La réalisation d’une de ces perspectives pourrait faire espérer une atténuation du déficit global représentant environ 8 à 10 % de la valeur initiale du navire ; cette hypothèse demeurant cependant aléatoire.
Il n’en demeure pas moins que même au cas où cette hypothèse optimiste se vérifierait, un écart résiduel de 30 % au moins du coût prévu pour ce navire subsisterait entre les recettes et les dépenses. On constate par ailleurs que cet écart correspond à peu près exactement à la charge représentée par l’apport de 20 % de l’investissement sur fonds propres puisque l’amortissement de cette somme au cours de la période coûterait 24.105.000 F.
Un apport extérieur non rémunéré de ce capital initial (correspondant à 20 ou 25 % environ du coût actuel d’un navire de ce type) permettrait donc, semble-t-il, d’équilibrer cette exploitation. Une telle intervention constituerait certainement pour les armateurs l’incitation la plus nette à investir, étant donné son caractère plus assuré que celui de toute aide annuelle.
Il est en outre intéressant de remarquer sur le plan international qu’une prime d’investissement de cet ordre existe en Grande-Bretagne depuis près de deux ans.
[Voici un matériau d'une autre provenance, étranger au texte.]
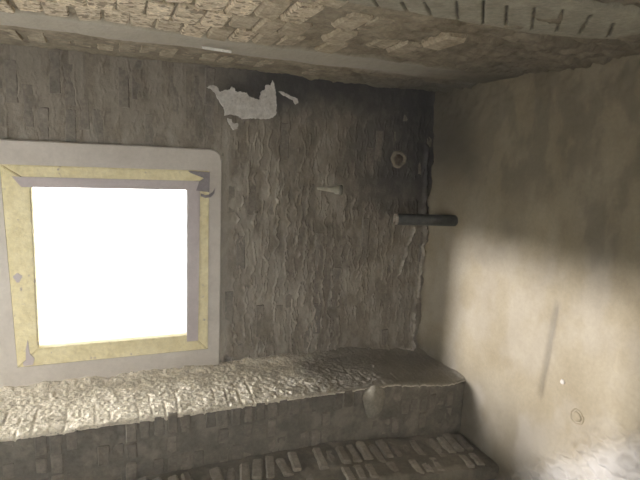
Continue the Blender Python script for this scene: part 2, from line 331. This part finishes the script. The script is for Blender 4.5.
def soot_shade_right(U, V):
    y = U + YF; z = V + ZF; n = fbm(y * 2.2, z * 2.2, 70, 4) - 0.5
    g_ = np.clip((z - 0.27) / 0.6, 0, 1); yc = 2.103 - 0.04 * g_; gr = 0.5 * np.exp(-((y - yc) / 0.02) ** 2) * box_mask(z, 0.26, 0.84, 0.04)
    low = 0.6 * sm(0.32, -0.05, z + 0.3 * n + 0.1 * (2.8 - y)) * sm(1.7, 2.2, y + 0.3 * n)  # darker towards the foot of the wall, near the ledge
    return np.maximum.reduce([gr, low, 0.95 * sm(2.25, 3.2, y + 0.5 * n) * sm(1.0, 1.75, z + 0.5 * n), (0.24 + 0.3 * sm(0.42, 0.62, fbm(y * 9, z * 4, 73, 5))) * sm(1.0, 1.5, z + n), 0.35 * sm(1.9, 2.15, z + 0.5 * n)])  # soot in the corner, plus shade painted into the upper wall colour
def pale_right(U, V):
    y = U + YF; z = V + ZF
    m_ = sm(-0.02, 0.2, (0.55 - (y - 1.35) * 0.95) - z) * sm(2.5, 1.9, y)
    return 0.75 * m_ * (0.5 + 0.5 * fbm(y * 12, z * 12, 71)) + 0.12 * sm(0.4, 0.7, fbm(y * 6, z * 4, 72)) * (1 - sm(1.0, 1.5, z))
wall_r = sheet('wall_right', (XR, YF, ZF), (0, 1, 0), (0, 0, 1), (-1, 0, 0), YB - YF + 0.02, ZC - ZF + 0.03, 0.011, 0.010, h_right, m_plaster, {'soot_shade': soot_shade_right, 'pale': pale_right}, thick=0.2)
tag(wall_r, 'buff olive plastered right wall with a sunlit patch and a scored groove', 'wall', kind='structure')
def disc(name, y, z, r, d, m, ring=None):
    bm = bmesh.new(); R0 = add_lathe(bm, [(0, 0.001), (0, r * 0.7), (-0.25 * d, r), (-d, r)], (XR - 0.006 - d, y, z), (-1, 0, 0), 24, 0.05)
    o = from_bm(name, bm, m, None, True)
    return o
def on_right(y, z): return float(h_right(np.array(y - YF), np.array(z - ZF)))
def plug(name, y, z, r, m, ring=False):
    h = on_right(y, z); base = XR - h
    bm = bmesh.new(); rg = add_lathe(bm, [(-0.02, r), (0.004, r), (0.008, r * 0.85), (0.009, r * 0.4), (0.009, 0.0008)], (base, y, z), (-1, 0, 0), 24, 0.04); bm.faces.new(rg[-1]); bm.faces.new(rg[0][::-1])
    o = from_bm(name, bm, m, None, True)
    if ring:
        bm = bmesh.new(); add_lathe(bm, [(-0.02, r * 1.25), (0.003, r * 1.3), (0.006, r * 1.42), (0.003, r * 1.55), (-0.02, r * 1.6), (-0.02, r * 1.25)], (base, y, z), (-1, 0, 0), 24, 0.05)
        from_bm('rim', bm, m_plaster, o, True)
    return o
tag(plug('wall_plug', 1.839, 0.269, 0.028, m_plaster, True), 'larger round plastered-over plug with a rim low on the right wall', 'plug')
tag(plug('wall_plug', 1.956, 0.421, 0.014, m_surr), 'small pale round dab of filler above the rimmed plug on the right wall', 'plug')

# ------------------------------------------------------------------ ledge and lower step
def h_ledge(U, V):
    x = U + XL; y = V + LEDGE_Y
    j = (x / PIT + 0.35 * (vn(x * 2, y * 5, 80) - .5)); j = (j - np.round(j)) * PIT
    front = 1 - sm(0.18, 0.36, V)
    h = 0.004 + (fbm(x * 9, y * 9, 81, 3) - 0.5) * 0.014 + (fbm(x * 55, y * 55, 82, 3) - 0.5) * 0.012 - 0.065 * sm(1.55, 2.3, x)
    h = h - 0.010 * np.exp(-(j / 0.0045) ** 2) * front * sm(0.30, 0.5, fbm(x * 3, y * 3, 83)) * sm(0.42, 0.55, fbm(x * 13, y * 13, 87))
    h = h + 0.05 * sm(0.50, 0.62, V) * fbm(x * 12, y * 12, 84)
    h = h - 0.010 * np.exp(-V / 0.012)
    h = h + 0.03 * np.exp(-(XR - x) / 0.07) * fbm(x * 6, y * 9, 88)
    pit = np.exp(-((x + 0.30) / 0.045) ** 2 - ((y - 2.90) / 0.05) ** 2); return h - 0.03 * pit * fbm(x * 40, y * 40, 85)
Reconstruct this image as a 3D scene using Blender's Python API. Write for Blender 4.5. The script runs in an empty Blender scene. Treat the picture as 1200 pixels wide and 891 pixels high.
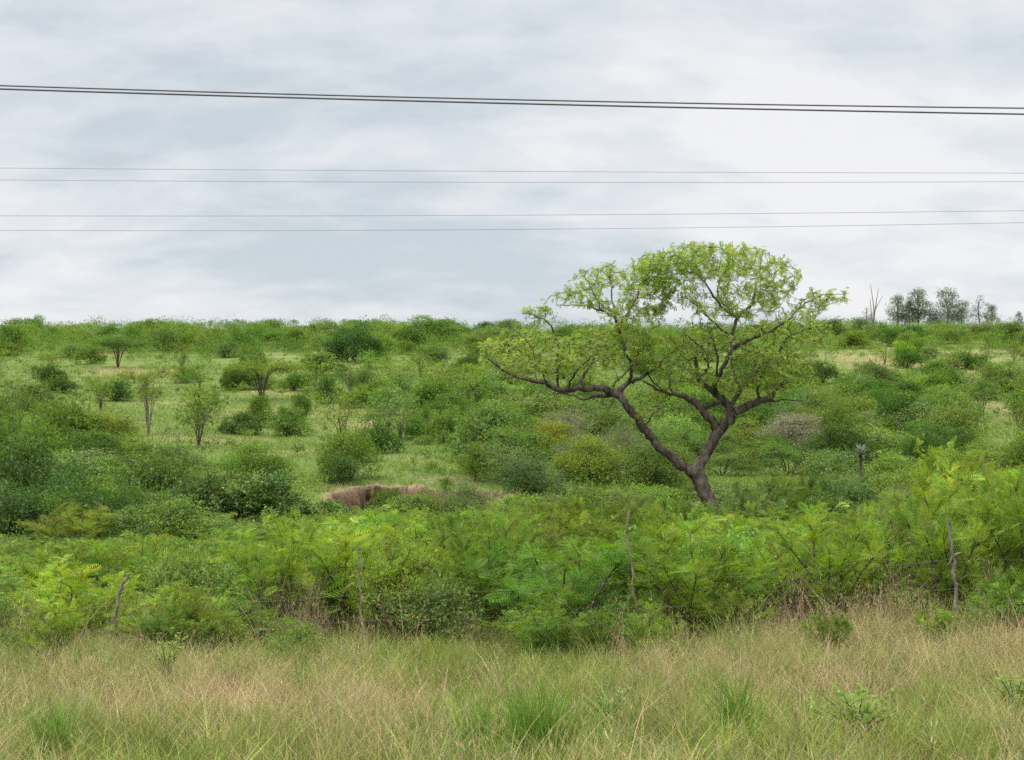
import bpy, math, random
import numpy as np
R_ = math.radians
scene = bpy.context.scene
COL = scene.collection

# ------------------------------------------------------------------ camera, sky, sun, exposure
F, CX, CY, EYE = 1648.0, 600.0, 445.5, 3.7      # focal length in photo pixels, centre, eye height
cam_d = bpy.data.cameras.new('camera')
cam_d.sensor_width = 36.0
cam_d.lens = F / 1200 * 36
cam_d.clip_start, cam_d.clip_end = 0.1, 6000
cam = bpy.data.objects.new('camera', cam_d)
COL.objects.link(cam)
cam.location = (0, 0, EYE)
cam.rotation_euler = (R_(90), 0, 0)
scene.camera = cam

SUN_EL, SUN_AZ = 58.0, 215.0
w = bpy.data.worlds.new('World')
scene.world = w
w.use_nodes = True
nt = w.node_tree
nt.nodes.clear()
def N(t, **k):
    n = nt.nodes.new(t)
    for a, v in k.items():
        setattr(n, a, v)
    return n
def L(a, b): nt.links.new(a, b)
def math_node(op, a, b=None, clamp=False):
    n = N('ShaderNodeMath', operation=op, use_clamp=clamp)
    for i, v in enumerate((a, b)):
        if v is None: continue
        if isinstance(v, (int, float)): n.inputs[i].default_value = v
        else: L(v, n.inputs[i])
    return n.outputs[0]
out = N('ShaderNodeOutputWorld'); bg = N('ShaderNodeBackground'); bg.inputs[1].default_value = 0.1
L(bg.outputs[0], out.inputs[0])
sky = N('ShaderNodeTexSky', sky_type='NISHITA'); sky.sun_disc = False
sky.sun_elevation = R_(SUN_EL); sky.sun_rotation = R_(SUN_AZ)
tc = N('ShaderNodeTexCoord'); sep = N('ShaderNodeSeparateXYZ'); L(tc.outputs['Generated'], sep.inputs[0])
zc = math_node('MAXIMUM', sep.outputs[2], 0.0)
den = math_node('ADD', zc, 0.36)                 # flat cloud deck, seen in perspective
comb = N('ShaderNodeCombineXYZ')
L(math_node('DIVIDE', sep.outputs[0], den), comb.inputs[0])
L(math_node('DIVIDE', sep.outputs[1], den), comb.inputs[1])
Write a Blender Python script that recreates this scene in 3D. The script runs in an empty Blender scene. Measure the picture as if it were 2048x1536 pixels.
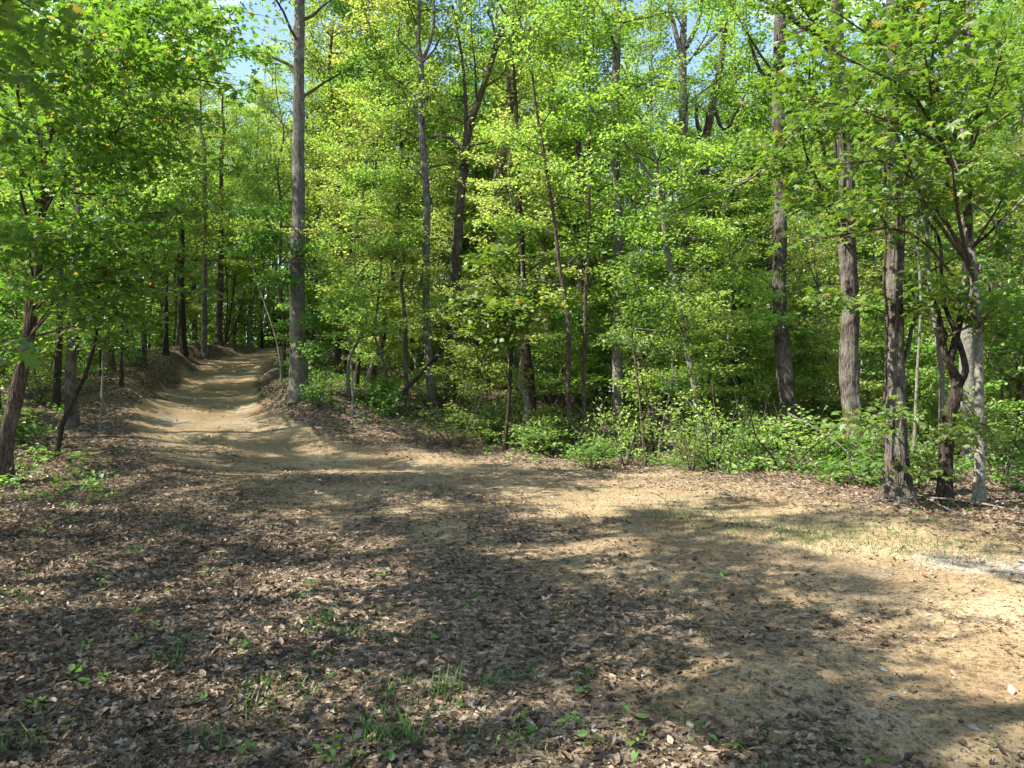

Il pourrait même être envisagé que cet allègement de la chargé d’investissement soit considéré comme un prêt dont le remboursement serait subordonné à la constatation irréfutable d’un bénéfice d’exploitation réalisé par l’armement intéressé.
 

 

[1] Le dernier barème du Joint Hall Committee fait état pour un pétrolier de ce type d’une prime de 2.600.000 F.